* [Required work]: Retype the data that follows line by line, exactly, and leave its pictures out.

Rows from a 3D scene dataset:
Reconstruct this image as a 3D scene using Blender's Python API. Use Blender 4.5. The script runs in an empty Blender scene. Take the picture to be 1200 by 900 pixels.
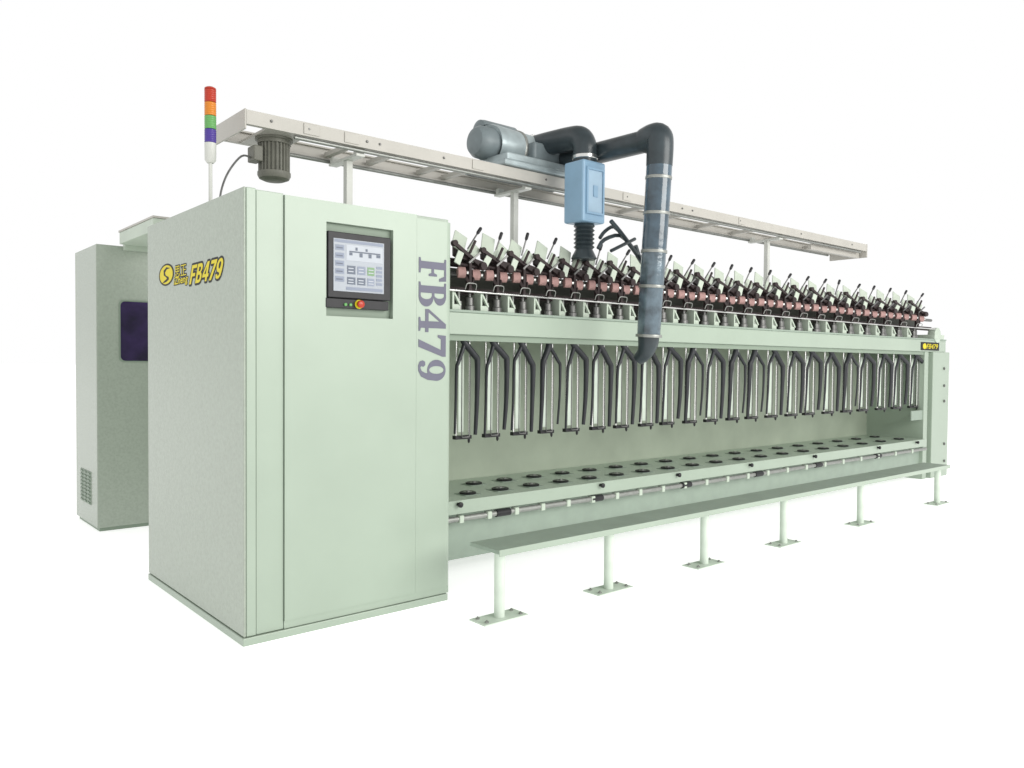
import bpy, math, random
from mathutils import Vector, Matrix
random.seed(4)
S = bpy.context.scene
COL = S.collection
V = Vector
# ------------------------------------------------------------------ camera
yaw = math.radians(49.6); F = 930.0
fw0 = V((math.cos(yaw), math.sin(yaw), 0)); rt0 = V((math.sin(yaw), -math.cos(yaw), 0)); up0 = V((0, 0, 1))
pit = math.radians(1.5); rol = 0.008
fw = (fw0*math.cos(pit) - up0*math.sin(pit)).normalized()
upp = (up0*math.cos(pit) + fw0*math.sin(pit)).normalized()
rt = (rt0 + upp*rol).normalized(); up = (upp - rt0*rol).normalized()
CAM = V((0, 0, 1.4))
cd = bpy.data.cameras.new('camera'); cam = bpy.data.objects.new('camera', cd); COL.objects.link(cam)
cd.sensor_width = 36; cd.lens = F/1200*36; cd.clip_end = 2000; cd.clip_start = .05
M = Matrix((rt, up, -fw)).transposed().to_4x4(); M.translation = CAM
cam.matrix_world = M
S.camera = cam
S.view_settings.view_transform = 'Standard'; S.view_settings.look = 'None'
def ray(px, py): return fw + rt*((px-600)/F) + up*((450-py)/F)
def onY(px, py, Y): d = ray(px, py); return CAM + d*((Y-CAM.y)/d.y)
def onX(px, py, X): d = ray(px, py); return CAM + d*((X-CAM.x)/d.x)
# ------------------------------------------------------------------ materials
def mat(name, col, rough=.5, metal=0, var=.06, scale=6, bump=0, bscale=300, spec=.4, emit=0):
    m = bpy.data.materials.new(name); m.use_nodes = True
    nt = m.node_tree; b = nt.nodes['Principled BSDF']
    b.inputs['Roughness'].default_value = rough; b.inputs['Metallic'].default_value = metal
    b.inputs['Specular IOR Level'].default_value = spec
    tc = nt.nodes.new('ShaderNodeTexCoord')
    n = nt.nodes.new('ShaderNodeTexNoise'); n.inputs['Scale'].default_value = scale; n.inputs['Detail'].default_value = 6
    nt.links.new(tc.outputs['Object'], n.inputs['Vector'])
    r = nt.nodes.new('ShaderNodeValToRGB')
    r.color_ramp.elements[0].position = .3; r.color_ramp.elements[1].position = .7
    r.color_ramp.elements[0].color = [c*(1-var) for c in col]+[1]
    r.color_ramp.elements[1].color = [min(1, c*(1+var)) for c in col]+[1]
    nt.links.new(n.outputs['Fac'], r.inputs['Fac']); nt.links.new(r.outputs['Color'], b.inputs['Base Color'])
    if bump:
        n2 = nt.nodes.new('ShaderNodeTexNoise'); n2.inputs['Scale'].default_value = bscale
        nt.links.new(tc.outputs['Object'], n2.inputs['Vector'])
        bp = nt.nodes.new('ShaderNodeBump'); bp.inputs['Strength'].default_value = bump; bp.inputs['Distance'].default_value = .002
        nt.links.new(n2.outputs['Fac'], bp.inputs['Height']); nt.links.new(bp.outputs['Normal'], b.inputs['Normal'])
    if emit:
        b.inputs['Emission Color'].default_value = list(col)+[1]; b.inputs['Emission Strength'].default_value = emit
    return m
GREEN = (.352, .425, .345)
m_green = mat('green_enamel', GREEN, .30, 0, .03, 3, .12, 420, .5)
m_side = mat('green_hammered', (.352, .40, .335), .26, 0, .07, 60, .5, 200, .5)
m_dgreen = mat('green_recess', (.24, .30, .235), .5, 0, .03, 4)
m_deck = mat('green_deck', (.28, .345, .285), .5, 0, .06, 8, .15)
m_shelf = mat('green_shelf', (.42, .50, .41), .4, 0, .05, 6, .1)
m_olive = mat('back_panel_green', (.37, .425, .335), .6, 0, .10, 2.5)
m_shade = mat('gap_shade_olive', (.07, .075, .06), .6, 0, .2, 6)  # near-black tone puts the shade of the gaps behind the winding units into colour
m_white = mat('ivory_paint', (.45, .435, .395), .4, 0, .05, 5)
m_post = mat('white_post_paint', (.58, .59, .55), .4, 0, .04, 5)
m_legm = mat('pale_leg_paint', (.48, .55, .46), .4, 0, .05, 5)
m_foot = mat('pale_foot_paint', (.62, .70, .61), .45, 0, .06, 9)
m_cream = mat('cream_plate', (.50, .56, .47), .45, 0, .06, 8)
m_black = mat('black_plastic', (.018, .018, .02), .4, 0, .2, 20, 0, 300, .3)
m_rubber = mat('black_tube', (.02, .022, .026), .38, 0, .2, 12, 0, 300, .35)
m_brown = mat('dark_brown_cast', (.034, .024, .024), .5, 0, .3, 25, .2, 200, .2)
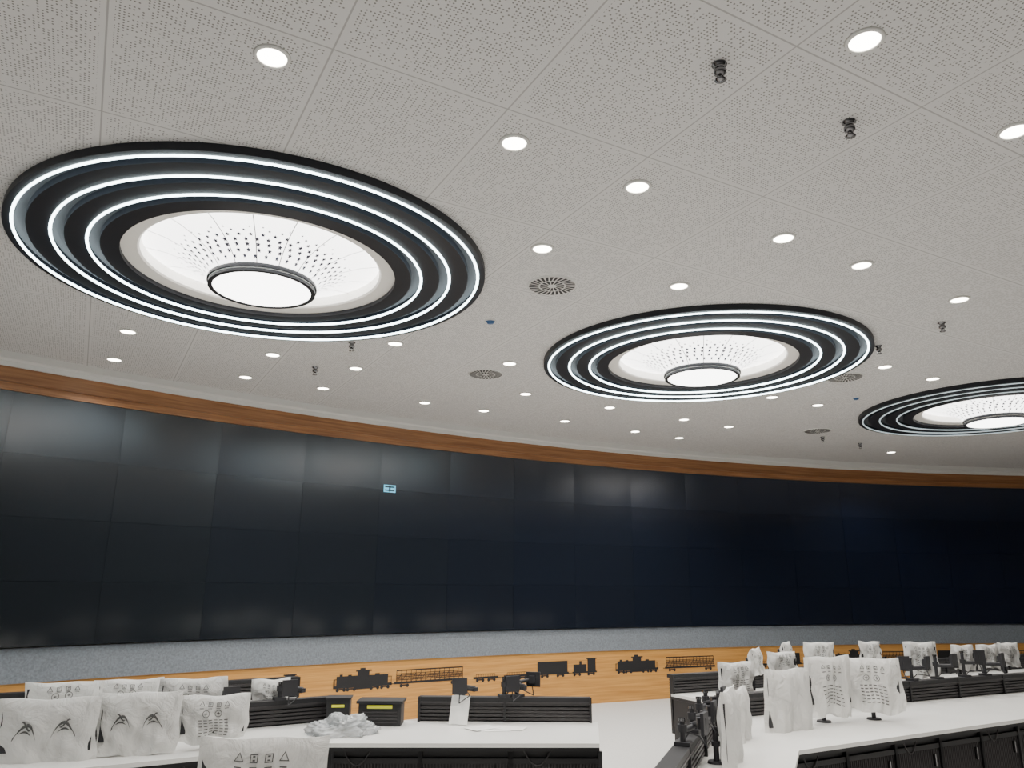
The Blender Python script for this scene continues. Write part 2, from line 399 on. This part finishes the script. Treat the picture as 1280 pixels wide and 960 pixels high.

* [Result for this exercise]:
Reconstruct this image as a 3D scene using Blender's Python API. Use Blender 4.5. The script runs in an empty Blender scene. Take the picture to be 1200 by 900 pixels.
import bpy, math, random
from mathutils import Vector, Matrix
random.seed(4)
S = bpy.context.scene
COL = S.collection
V = Vector
# ------------------------------------------------------------------ camera
yaw = math.radians(49.6); F = 930.0
fw0 = V((math.cos(yaw), math.sin(yaw), 0)); rt0 = V((math.sin(yaw), -math.cos(yaw), 0)); up0 = V((0, 0, 1))
pit = math.radians(1.5); rol = 0.008
fw = (fw0*math.cos(pit) - up0*math.sin(pit)).normalized()
upp = (up0*math.cos(pit) + fw0*math.sin(pit)).normalized()
rt = (rt0 + upp*rol).normalized(); up = (upp - rt0*rol).normalized()
CAM = V((0, 0, 1.4))
cd = bpy.data.cameras.new('camera'); cam = bpy.data.objects.new('camera', cd); COL.objects.link(cam)
cd.sensor_width = 36; cd.lens = F/1200*36; cd.clip_end = 2000; cd.clip_start = .05
M = Matrix((rt, up, -fw)).transposed().to_4x4(); M.translation = CAM
cam.matrix_world = M
S.camera = cam
S.view_settings.view_transform = 'Standard'; S.view_settings.look = 'None'
def ray(px, py): return fw + rt*((px-600)/F) + up*((450-py)/F)
def onY(px, py, Y): d = ray(px, py); return CAM + d*((Y-CAM.y)/d.y)
def onX(px, py, X): d = ray(px, py); return CAM + d*((X-CAM.x)/d.x)
# ------------------------------------------------------------------ materials
def mat(name, col, rough=.5, metal=0, var=.06, scale=6, bump=0, bscale=300, spec=.4, emit=0):
    m = bpy.data.materials.new(name); m.use_nodes = True
    nt = m.node_tree; b = nt.nodes['Principled BSDF']
    b.inputs['Roughness'].default_value = rough; b.inputs['Metallic'].default_value = metal
    b.inputs['Specular IOR Level'].default_value = spec
    tc = nt.nodes.new('ShaderNodeTexCoord')
    n = nt.nodes.new('ShaderNodeTexNoise'); n.inputs['Scale'].default_value = scale; n.inputs['Detail'].default_value = 6
    nt.links.new(tc.outputs['Object'], n.inputs['Vector'])
    r = nt.nodes.new('ShaderNodeValToRGB')
    r.color_ramp.elements[0].position = .3; r.color_ramp.elements[1].position = .7
    r.color_ramp.elements[0].color = [c*(1-var) for c in col]+[1]
    r.color_ramp.elements[1].color = [min(1, c*(1+var)) for c in col]+[1]
    nt.links.new(n.outputs['Fac'], r.inputs['Fac']); nt.links.new(r.outputs['Color'], b.inputs['Base Color'])
    if bump:
        n2 = nt.nodes.new('ShaderNodeTexNoise'); n2.inputs['Scale'].default_value = bscale
        nt.links.new(tc.outputs['Object'], n2.inputs['Vector'])
        bp = nt.nodes.new('ShaderNodeBump'); bp.inputs['Strength'].default_value = bump; bp.inputs['Distance'].default_value = .002
        nt.links.new(n2.outputs['Fac'], bp.inputs['Height']); nt.links.new(bp.outputs['Normal'], b.inputs['Normal'])
    if emit:
        b.inputs['Emission Color'].default_value = list(col)+[1]; b.inputs['Emission Strength'].default_value = emit
    return m
GREEN = (.352, .425, .345)
m_green = mat('green_enamel', GREEN, .30, 0, .03, 3, .12, 420, .5)
m_side = mat('green_hammered', (.352, .40, .335), .26, 0, .07, 60, .5, 200, .5)
m_dgreen = mat('green_recess', (.24, .30, .235), .5, 0, .03, 4)
m_deck = mat('green_deck', (.28, .345, .285), .5, 0, .06, 8, .15)
m_shelf = mat('green_shelf', (.42, .50, .41), .4, 0, .05, 6, .1)
m_olive = mat('back_panel_green', (.37, .425, .335), .6, 0, .10, 2.5)
m_shade = mat('gap_shade_olive', (.07, .075, .06), .6, 0, .2, 6)  # near-black tone puts the shade of the gaps behind the winding units into colour
m_white = mat('ivory_paint', (.45, .435, .395), .4, 0, .05, 5)
m_post = mat('white_post_paint', (.58, .59, .55), .4, 0, .04, 5)
m_legm = mat('pale_leg_paint', (.48, .55, .46), .4, 0, .05, 5)
m_foot = mat('pale_foot_paint', (.62, .70, .61), .45, 0, .06, 9)
m_cream = mat('cream_plate', (.50, .56, .47), .45, 0, .06, 8)
m_black = mat('black_plastic', (.018, .018, .02), .4, 0, .2, 20, 0, 300, .3)
m_rubber = mat('black_tube', (.02, .022, .026), .38, 0, .2, 12, 0, 300, .35)
m_brown = mat('dark_brown_cast', (.034, .024, .024), .5, 0, .3, 25, .2, 200, .2)
The Blender Python script for this scene continues. Write part 2, from line 399 on. This part finishes the script. Treat the picture as 1280 pixels wide and 960 pixels high.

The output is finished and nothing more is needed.